• **LISTED RECORDS**:
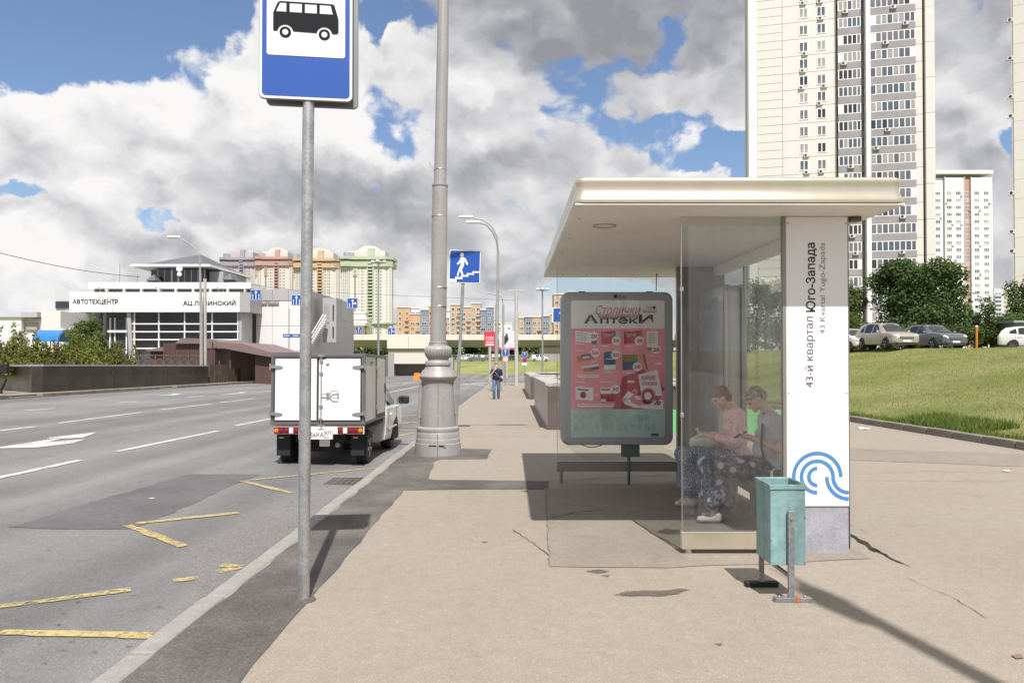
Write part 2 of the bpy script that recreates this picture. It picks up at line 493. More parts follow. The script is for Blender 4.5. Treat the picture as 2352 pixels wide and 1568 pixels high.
m_gap = M('open_crack', (0.02, 0.018, 0.016), 0.95, var=0.3, vs=20)
m_crack = M('crack', (0.065, 0.055, 0.046), 0.95, var=0.3, vs=20)
m_kerb = M('kerb_concrete', (0.25, 0.235, 0.222), 0.85, var=0.18, vs=3.0, bump=0.4, bs_=120, fine=0.15, fs=150)
m_kerb2 = M('kerb_granite', (0.20, 0.172, 0.152), 0.85, var=0.22, vs=2.0, bump=0.3, bs_=90, fine=0.15, fs=90)
def worn_mat(name, col, fine=22.0, big=1.3, lo=0.74, hi=0.92, rough=0.8, most=1.0, least=0.06):
    """thin film on the asphalt, rubbed through to the chips below"""
    m, t, b, out = mat_base(name)
    g = node(t, 'ShaderNodeNewGeometry').outputs['Position']
    a = E(t, node(t, 'ShaderNodeTexNoise', {'Vector': g, 'Scale': fine, 'Detail': 6.0, 'Roughness': 0.75}).outputs[0])
    c2 = E(t, node(t, 'ShaderNodeTexNoise', {'Vector': g, 'Scale': big, 'Detail': 3.0}).outputs[0])
    v = E(t, node(t, 'ShaderNodeSeparateColor', {0: node(t, 'ShaderNodeTexVoronoi', {'Vector': g, 'Scale': 130.0}).outputs['Color']}).outputs[0])
    k = a + c2 * 0.5 + v * 0.10
    c = node(t, 'ShaderNodeVectorMath', {0: col, 3: a.step(0.2, 0.8, 1.12, 0.86)}, operation='SCALE').outputs[0]
    t.links.new(c, b.inputs['Base Color']); b.inputs['Roughness'].default_value = rough
    tr = node(t, 'ShaderNodeBsdfTransparent')
    mx = node(t, 'ShaderNodeMixShader', {0: k.step(lo, hi, most, least), 1: tr.outputs[0], 2: b.outputs[0]})
    t.links.new(mx.outputs[0], out.inputs[0])
    return m
m_white = worn_mat('road_paint_white', (0.50, 0.49, 0.48), lo=0.80, hi=1.02)
m_yellow = worn_mat('road_paint_yellow', (0.40, 0.315, 0.135), lo=0.74, hi=0.98)
m_spot = worn_mat('oil_film', (0.06, 0.056, 0.052), 60.0, 4.0, 0.70, 0.95, 0.7, 0.55, 0.05)
m_film = worn_mat('damp_film', (0.105, 0.088, 0.072), 26.0, 5.0, 0.74, 0.98, 0.8, 0.80, 0.10)

def turf_mat():
    m, t, b, out = mat_base('turf')
    g = node(t, 'ShaderNodeNewGeometry').outputs['Position']
    mp = node(t, 'ShaderNodeMapping', {'Vector': g, 'Scale': (1, 1, 3)}).outputs[0]
    a = E(t, node(t, 'ShaderNodeTexNoise', {'Vector': mp, 'Scale': 0.28, 'Detail': 5.0, 'Roughness': 0.6}).outputs[0])
    c = E(t, node(t, 'ShaderNodeTexNoise', {'Vector': mp, 'Scale': 5.0, 'Detail': 6.0, 'Roughness': 0.75}).outputs[0])
    d = E(t, node(t, 'ShaderNodeTexNoise', {'Vector': g, 'Scale': 55.0, 'Detail': 3.0}).outputs[0])
    col = mixc(t, a.step(0.32, 0.66), (0.160, 0.205, 0.046), (0.310, 0.300, 0.125))
    col = mixc(t, c.step(0.50, 0.75), col, (0.120, 0.155, 0.034))
    col = mixc(t, d.step(0.3, 0.7, 0.0, 0.4), col, (0.25, 0.235, 0.105))
    t.links.new(col, b.inputs['Base Color']); b.inputs['Roughness'].default_value = 0.95
    b.inputs['Specular IOR Level'].default_value = 0.15
    bp = node(t, 'ShaderNodeBump', {'Height': c + d * 0.5, 'Strength': 0.9, 'Distance': 0.12})
    t.links.new(bp.outputs[0], b.inputs['Normal'])
    return m
m_turf = turf_mat()

def bank_edge(Y): return 9.7 if Y < 70 else 9.7 + min(14.0, (Y - 70) * 0.9)
def ground_z(X, Y):
    b = base_z(Y)
    e = bank_edge(Y)
    if X >= e - 1e-6 and Y < 300:
        t = min(1.0, (X - e) / 14.0)
        und = 0.06 * math.sin(X * 0.9 + Y * 0.23) * math.sin(Y * 0.31) * min(1, t * 6)
        return b + 0.11 + (1.66 - b - 0.11) * (t * (1.22 - 0.22 * t)) + und
    if Y >= 114:
        t = max(0.0, min(1.0, (Y - 116) / 30.0))
        return b - 0.14 + (2.05 + b + 1.45 if False else 1.55) * t * t * (3 - 2 * t)
    if X < -30: return road_z(-19, Y) - 0.1
    return b - 0.75
xs = sorted(set([-900, -500, -300, -180, -120, -80, -60, -45, -36, -30.01, -30, -20, -12, -6, 0, 5, 9.69, 9.7] + [9.7 + 0.5 * i for i in range(1, 60)] + [45, 60, 80, 110, 160, 250, 400, 700, 1000]))
ys = sorted(set([-60, -30, -10] + [0 + 1.0 * i for i in range(0, 72)] + [72 + 1.5 * i for i in range(0, 32)] + [124, 130, 136, 142, 148, 160, 180, 220, 299, 301, 400, 600, 1000, 1800, 3000]))
gv = np.array([(x, y, ground_z(x, y)) for y in ys for x in xs], dtype=np.float32)
nx = len(xs)
gf = np.array([(j * nx + i, j * nx + i + 1, (j + 1) * nx + i + 1, (j + 1) * nx + i) for j in range(len(ys) - 1) for i in range(nx - 1)])
gm = np_mesh('ground', gv, gf, m_turf)
gm.polygons.foreach_set('use_smooth', [True] * len(gm.polygons))
struct(link('ground', gm))

def sheet(name, xr, yr, zf, mat):
    vs = [(x, y, zf(x, y)) for y in yr for x in xr]
    n = len(xr)
    fs = [(j * n + i, j * n + i + 1, (j + 1) * n + i + 1, (j + 1) * n + i) for j in range(len(yr) - 1) for i in range(n - 1)]
    mb = MB(); mb.add(vs, fs)
    return struct(mb.build(name, mat, None, 60, fix=False))
yr = [-25 + 2.5 * i for i in range(40)]
road = sheet('road', [-19.05, -15, -10, -6, KX + 0.05], yr, lambda x, y: road_z(x, y), m_road)
yr2 = [72.5 + 2.5 * i for i in range(20)]
cross = sheet('crossroad', [-70, -40, -19.05, -10, KX + 0.05, 6, 12, 20, 30, 60], yr2, lambda x, y: road_z(x, y) - 0.012, m_road)
YP = [-25 + 1.5 * i for i in range(65)]
pave = sheet('pavement', [KX + 0.12, -1, 1, 3, 6, 9.52], YP, lambda x, y: base_z(y), m_walk)
lpave = sheet('far_pavement', [-33, -26, -19.25], [-25 + 2.5 * i for i in range(40)], lambda x, y: road_z(-19, y) + 0.11, m_walk2)

# kerbs, stone by stone
def kerb(name, x0, x1, y0, y1, step, zf, h, depth, mat, skip=(), low=None):
    root = struct(link(name, None, None, (0, 0, 0)))
    n = int((y1 - y0) / step)
    me = {}
    for i in range(n):
        k = i % 4 if i not in skip else 9
        if k not in me:
            mb = MB(); g = 0.010
            j = RNG.uniform(-0.006, 0.006)
            mb.box(x0 + j, x1 + j, g, step - g, -depth, (h if k < 9 else h * .45) + RNG.uniform(-0.006, 0.006))
            me[k] = mb.mesh('kerb_stone', mat if k < 9 else m_walk2, 0)
        y = y0 + i * step
        o = link('kerb_stone', me[k], root, (0, y, zf(y)), (math.atan(-(zf(y) - zf(y + step)) / step), 0, 0))
        b = o.modifiers.new('edge', 'BEVEL'); b.width = 0.018; b.segments = 2
    return root
kerb('street_kerb', KX - 0.02, KX + 0.13, -3, 72, 1.0, lambda y: base_z(y), 0.012, 0.3, m_kerb)
kerb('lawn_kerb', 9.50, 9.70, 2, 70, 1.0, lambda y: base_z(y), 0.155, 0.3, m_kerb2)
kerb('far_kerb', -19.30, -19.02, 10, 74, 2.0, lambda y: road_z(-19, y), 0.15, 0.3, m_kerb2, skip=(9, 15))

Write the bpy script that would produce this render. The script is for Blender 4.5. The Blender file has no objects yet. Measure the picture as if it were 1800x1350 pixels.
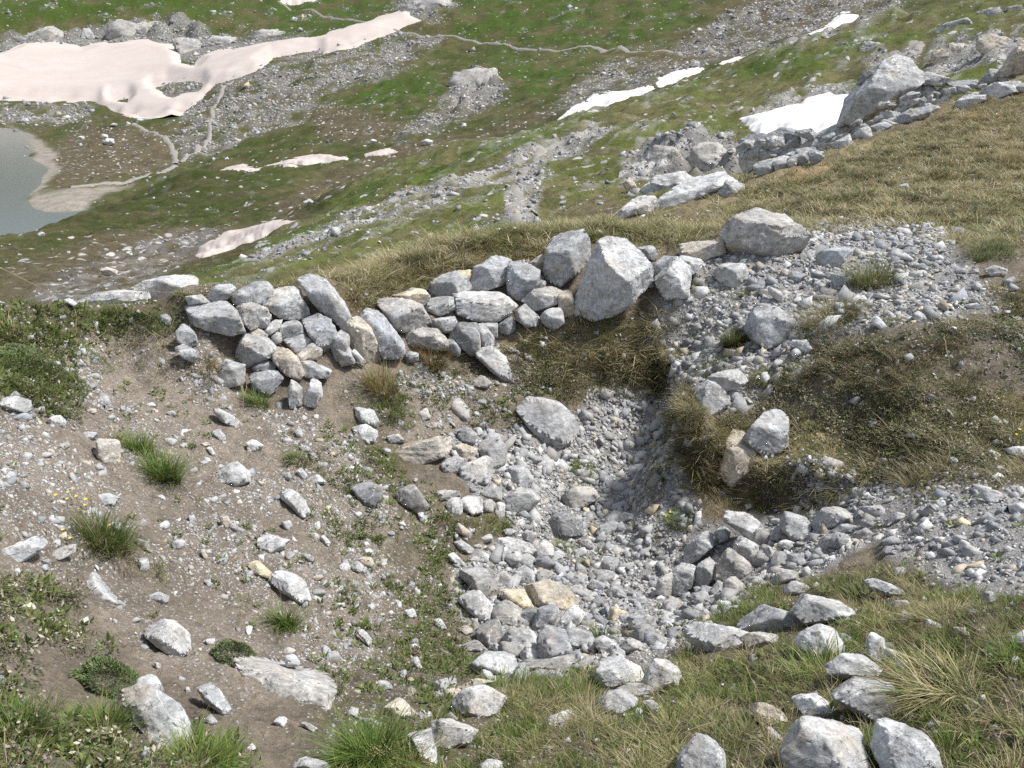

• **SET PROBLEM**:
Collect each line above holding the string "Write".

• **EXERCISE OUTPUT**:
Write part 2 of the bpy script that recreates this picture. It picks up at line 493. More parts follow. The script is for Blender 4.5. Treat the picture as 2352 pixels wide and 1568 pixels high.
Write the bpy script that would produce this render. The script is for Blender 4.5. The Blender file has no objects yet. Measure the picture as if it were 1800x1350 pixels.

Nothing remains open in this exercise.